Vierzig Tage Formung der Kirche
Vierzig Tage ist Jesus leiblich der jungen Kirche (nicht nur den Aposteln!) erschienen. Was genau er dort gelehrt, gepredigt und gewirkt hat, wissen wir nicht. Aber es wird wohl alles das gewesen sein, was die Kirche nach seiner Himmelfahrt und dem Pfingstereignis benötigte, um ihre Mission bis auf den heutigen Tag zu erfüllen.

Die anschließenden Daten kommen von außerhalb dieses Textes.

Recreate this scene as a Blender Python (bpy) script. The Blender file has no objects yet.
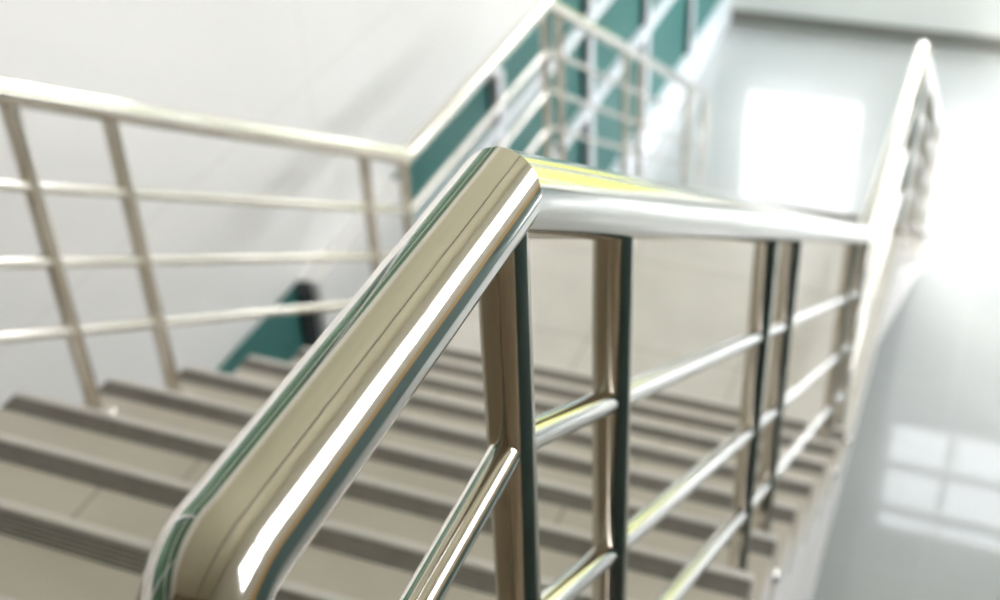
import bpy, bmesh, math, random
from mathutils import Vector, Matrix
S = bpy.context.scene
C = S.collection
U = 0.295            # metres per stair module used below
ZF = -17.1           # ground floor, in modules below the eye
def P(x, y, z): return Vector((x * U, y * U, (z - ZF) * U))

# ------------------------------------------------------------------ camera
cam = bpy.data.cameras.new('camera'); co = bpy.data.objects.new('camera', cam); C.objects.link(co)
right = Vector((0.92870425, 0.36851372, -0.04130446))
down = Vector((0.18002141, -0.54542963, -0.81859563))
fwd = Vector((-0.3241924, 0.75279755, -0.57288318))
m = Matrix((right, -down, -fwd)).transposed().to_4x4()
m.translation = P(0, 0, 0)
co.matrix_world = m
cam.sensor_width = 36; cam.lens = 36 * 1.298234; cam.clip_start = 0.02; cam.clip_end = 500
cam.dof.use_dof = True; cam.dof.focus_distance = 0.80; cam.dof.aperture_fstop = 5.6
S.camera = co
# ------------------------------------------------------------------ world, sun, exposure
SKY = 9.0
w = bpy.data.worlds.new('sky'); S.world = w; w.use_nodes = True
nt = w.node_tree; bg = nt.nodes['Background']
tc = nt.nodes.new('ShaderNodeTexCoord'); sp = nt.nodes.new('ShaderNodeSeparateXYZ')
rp = nt.nodes.new('ShaderNodeValToRGB')
nt.links.new(tc.outputs['Generated'], sp.inputs[0]); nt.links.new(sp.outputs['Z'], rp.inputs[0])
rp.color_ramp.elements[0].position = 0.0; rp.color_ramp.elements[0].color = (0.985, 0.985, 1.0, 1)
rp.color_ramp.elements[1].position = 0.7; rp.color_ramp.elements[1].color = (0.90, 0.94, 1.0, 1)
nt.links.new(rp.outputs[0], bg.inputs[0]); bg.inputs[1].default_value = SKY
sun = bpy.data.lights.new('sun', 'SUN'); sun.energy = 3.0; sun.angle = math.radians(3); sun.color = (1, .95, .86)
so = bpy.data.objects.new('sun', sun); C.objects.link(so); so.rotation_euler = (math.radians(-52), 0, math.radians(205)); so.location = (0, 0, 30)
S.view_settings.view_transform = 'Standard'; S.view_settings.look = 'None'; S.view_settings.gamma = 1
S.view_settings.use_curve_mapping = False; S.view_settings.exposure = 0.36
S.cycles.max_bounces = 10; S.cycles.diffuse_bounces = 6; S.cycles.glossy_bounces = 6; S.cycles.transparent_max_bounces = 12
S.cycles.caustics_reflective = False; S.cycles.caustics_refractive = False
S.cycles.sample_clamp_indirect = 12
S.cycles.use_denoising = True

# ------------------------------------------------------------------ materials
def mat(name, col, rough=.5, metal=0, spec=.5, coat=0):
    m = bpy.data.materials.new(name); m.use_nodes = True
    b = m.node_tree.nodes['Principled BSDF']
    b.inputs['Base Color'].default_value = (*col, 1); b.inputs['Roughness'].default_value = rough
    b.inputs['Metallic'].default_value = metal; b.inputs['Specular IOR Level'].default_value = spec
    b.inputs['Coat Weight'].default_value = coat
    return m
def N(m, t, **k):
    n = m.node_tree.nodes.new(t)
    for a, v in k.items(): setattr(n, a, v)
    return n
def mottle(m, c1, c2, scale, detail=4, grid=None, joint=None, axes=('X', 'Y'), jw=.012):
    """soft two tone mottling, optional thin joints on a world grid (sx, sy, ox, oy) in metres"""
    L = m.node_tree.links; b = m.node_tree.nodes['Principled BSDF']
    g = N(m, 'ShaderNodeNewGeometry'); nz = N(m, 'ShaderNodeTexNoise'); nz.inputs['Scale'].default_value = scale
    nz.inputs['Detail'].default_value = detail
    L.new(g.outputs['Position'], nz.inputs['Vector'])
    r = N(m, 'ShaderNodeValToRGB'); r.color_ramp.elements[0].color = (*c1, 1); r.color_ramp.elements[1].color = (*c2, 1)
    r.color_ramp.elements[0].position = .35; r.color_ramp.elements[1].position = .65
    L.new(nz.outputs['Fac'], r.inputs[0]); out = r.outputs[0]
    if grid:
        s = N(m, 'ShaderNodeSeparateXYZ'); L.new(g.outputs['Position'], s.inputs[0]); fac = None
        for ax, st, of in ((axes[0], grid[0], grid[2]), (axes[1], grid[1], grid[3])):
            if not st: continue
            a = N(m, 'ShaderNodeMath', operation='SUBTRACT'); a.inputs[1].default_value = of; L.new(s.outputs[ax], a.inputs[0])
            q = N(m, 'ShaderNodeMath', operation='PINGPONG'); q.inputs[1].default_value = st / 2; L.new(a.outputs[0], q.inputs[0])
            c = N(m, 'ShaderNodeMath', operation='LESS_THAN'); c.inputs[1].default_value = jw / 2; L.new(q.outputs[0], c.inputs[0])
            if fac is None: fac = c.outputs[0]
            else:
                mx = N(m, 'ShaderNodeMath', operation='MAXIMUM'); L.new(fac, mx.inputs[0]); L.new(c.outputs[0], mx.inputs[1]); fac = mx.outputs[0]
        x = N(m, 'ShaderNodeMix', data_type='RGBA'); L.new(fac, x.inputs[0]); L.new(out, x.inputs[6]); x.inputs[7].default_value = (*joint, 1); out = x.outputs[2]
    L.new(out, b.inputs['Base Color'])
    return m
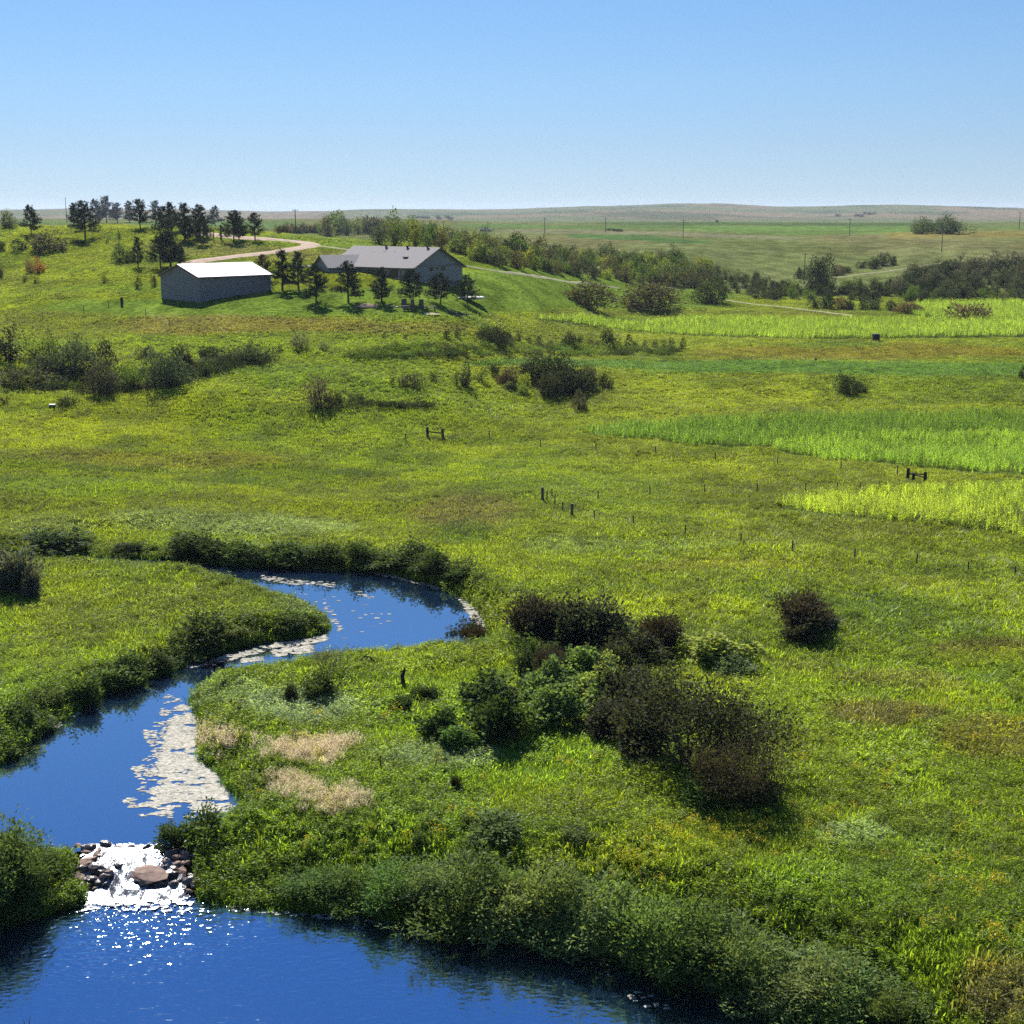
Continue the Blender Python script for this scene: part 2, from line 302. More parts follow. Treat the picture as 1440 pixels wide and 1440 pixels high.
def ground_colour(x, y, z):
    u, v = proj(x, y, z); n = x.shape
    c = np.empty(n+(3,)); c[:] = G_MEAD
    def mixc(k, f):
        nonlocal c
        c = c*(1-f[..., None])+np.array(k)*f[..., None]
    n1 = fbm(x/14, y/22, 41, 4); n2 = fbm(x/5, y/7, 51, 3); n3 = fbm(x/45, y/60, 61, 3)
    mixc(G_OLIVE, sstep(.45, .62, n1)*.45); mixc(G_YEL, sstep(.5, .68, fbm(x/9, y/13, 52, 3))*.5); mixc(G_DEEP, sstep(.55, .72, 1-n1)*.45*sstep(.4, .6, n2)); mixc(G_DEEP, sstep(.56, .68, fbm(x/30, y/11, 53, 4))*.4)
    mixc(G_FRESH, sstep(.5, .65, n3)*.35)
    near = 1-sstep(75, 150, y); mixc(G_FRESH, near*.35)
    # pasture slopes and plateau beyond the valley
    far = sstep(395, 440, y)*(u > 700)+sstep(560, 600, y)*(u <= 700); far = np.clip(far, 0, 1)
    mixc((.10, .115, .045), far*.9); mixc((.125, .11, .05), far*sstep(.45, .65, fbm(x/90, y/140, 71, 4))*.6); mixc((.085, .105, .03), far*sstep(.5, .65, fbm(x/40, y/60, 72, 3))*.5)
    plateau = sstep(640, 700, y); strips = np.sin(y/85+x/400+3*n3)
    mixc((.075, .12, .035), plateau*(1-sstep(2300, 2500, y))*sstep(.1, .35, strips)*sstep(.3, .4, fbm(x/300, y/300, 73, 2)))
    mixc((.095, .11, .055), sstep(2300, 2600, y)); mixc((.15, .115, .075), sstep(2500, 3000, y)*sstep(.42, .58, fbm(x/350, y/700, 74, 5))*.8); mixc((.045, .065, .035), sstep(2500, 3000, y)*sstep(.52, .66, fbm(x/180, y/420, 79, 5))*.7)
    du_ = u+(n2-.5)*60; dv_ = v+(n1-.5)*16*(1+sstep(500, 900, v))
    for (pu, pv, ru, rv, k, s) in PATCH:
        d = ((du_-pu)/ru)**2+((dv_-pv)/rv)**2
        mixc(k, (1-sstep(.45, 1.25, d))*s)
    fld = [((.085, .14, .035), [(960,317),(1300,320),(1300,328),(1240,330),(1100,330),(960,324)]), ((.05, .10, .03), [(800,329),(900,331),(1010,341),(960,342),(880,338),(800,334)]),
           ((.13, .13, .07), [(700,322),(960,326),(1130,334),(1100,338),(900,330),(700,326)]), ((.05,.08,.025),[(840,312),(1330,314),(1330,318),(960,317),(840,315)]), ((.15, .13, .04), [(1240,327),(1440,324),(1440,334),(1250,335)])]
    for k, P in fld: mixc(k, inpoly(u+(n2-.5)*14, v+(n1-.5)*3, P)*((y > 420) & (y < 2400))*.9)
    for nm, P in CORN_POLY: mixc((.05, .07, .02), inpoly(u, v, P)*((y < 470))*.8)
    mixc((.065, .12, .02), inpoly(u, v+(n1-.5)*4, LOW_POLY)*(y < 470)*.9)
    return c
gc = ground_colour(GX, GY, GZ)
bank = np.minimum(np.minimum(du, dl), dw)
mud = (1-sstep(.2, 1.1, bank))[..., None]; gc = gc*(1-mud)+np.array((.028, .022, .012))*mud
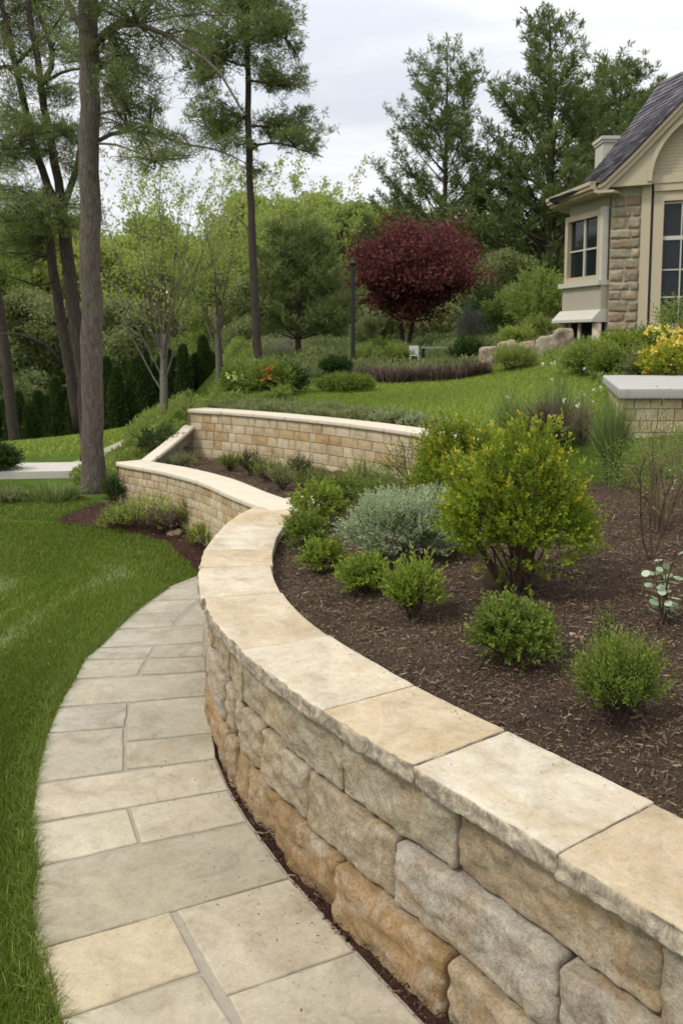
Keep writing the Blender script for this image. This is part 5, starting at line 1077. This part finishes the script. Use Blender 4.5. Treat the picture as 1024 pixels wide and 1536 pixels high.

Jesus bleibt leibhaft gegenwärtig
Vierzig Tage nach seiner Auferstehung feiert die Kirche das Fest «Christi Himmelfahrt». Während er den Blicken der Menschen entzogen wird, bleibt er dennoch in seiner Kirche anwesend. Nein: Nicht nur als Geist, als Erinnerung oder als Stimme in den Herzen der Menschen, sondern immer noch leibhaft und real. Aber zugleich verborgen: In den Sakramenten, vor allem in der Eucharistie und den gewandelten Gaben von Brot und Wein. Das aber ist eine weitere Geschichte, die ein anderes Mal erzählt werden soll.